The duo themselves certainly flinched or – if you prefer – moved on. Their next album, 1989’s “We Too Are One”, returned Eurythmics to the rockier, poppier territory of “Savage”’s predecessors, as well as the number one spot. Creatively, however, it found the band apparently running out of steam, although one song – the sublime “Don’t Ask Me Why” – drank from the same cocktail of spite and grief that fuelled “Savage”. Shortly after its release the band, split up, paving the way for Lennox’s solo career to go briefly supernova.

Neither Lennox nor Stewart would ever again release a record as strange, unsettling and consistently brilliant as “Savage”, and the album was soon forgotten by that clumsy, forgetful creature, the public imagination.  On the band’s first “Greatest Hits” collection, one of the best selling of all time, “Savage” barely features, with only “You Have Placed A Chill” earning a place (it does earn three spots on the accompanying DVD however, paying just homage to the sheer visual flair of the whole enterprise.)

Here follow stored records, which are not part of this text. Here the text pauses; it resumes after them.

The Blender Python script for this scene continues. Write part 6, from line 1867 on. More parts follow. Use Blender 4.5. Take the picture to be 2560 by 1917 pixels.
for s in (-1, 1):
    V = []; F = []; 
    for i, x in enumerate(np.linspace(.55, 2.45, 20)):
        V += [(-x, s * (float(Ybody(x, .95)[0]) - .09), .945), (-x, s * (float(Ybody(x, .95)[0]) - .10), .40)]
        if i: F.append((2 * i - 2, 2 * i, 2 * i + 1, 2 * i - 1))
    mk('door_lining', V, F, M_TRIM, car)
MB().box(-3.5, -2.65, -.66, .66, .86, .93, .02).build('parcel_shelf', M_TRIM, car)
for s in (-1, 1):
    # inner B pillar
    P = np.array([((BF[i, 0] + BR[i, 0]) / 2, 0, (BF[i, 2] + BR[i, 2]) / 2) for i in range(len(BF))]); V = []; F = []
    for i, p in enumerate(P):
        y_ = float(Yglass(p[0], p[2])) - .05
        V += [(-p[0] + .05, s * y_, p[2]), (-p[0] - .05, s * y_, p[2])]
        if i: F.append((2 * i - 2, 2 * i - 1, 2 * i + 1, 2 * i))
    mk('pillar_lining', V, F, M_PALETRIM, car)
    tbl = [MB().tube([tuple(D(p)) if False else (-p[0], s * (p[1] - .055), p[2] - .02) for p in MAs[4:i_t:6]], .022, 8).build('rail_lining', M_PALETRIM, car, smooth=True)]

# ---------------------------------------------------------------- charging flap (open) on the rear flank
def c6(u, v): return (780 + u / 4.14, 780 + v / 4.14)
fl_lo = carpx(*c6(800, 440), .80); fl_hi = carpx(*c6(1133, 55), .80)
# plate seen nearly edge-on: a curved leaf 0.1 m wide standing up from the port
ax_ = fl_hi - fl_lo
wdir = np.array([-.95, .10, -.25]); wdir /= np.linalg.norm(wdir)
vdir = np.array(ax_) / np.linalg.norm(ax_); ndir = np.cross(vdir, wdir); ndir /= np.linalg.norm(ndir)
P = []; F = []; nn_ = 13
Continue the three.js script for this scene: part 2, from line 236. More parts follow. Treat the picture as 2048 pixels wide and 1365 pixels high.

But “Savage”’s relative obscurity doesn’t matter. The album is still out there, 25 years later, lurking on the sidelines of mainstream pop, lipstick smeared over a sneering mouth. It is still waiting to surprise, seduce, distress and astound anyone who seeks it out. And it is still the most convincing argument for why Eurythmics are one of Britains’ greatest, most under-rated and most misunderstood bands.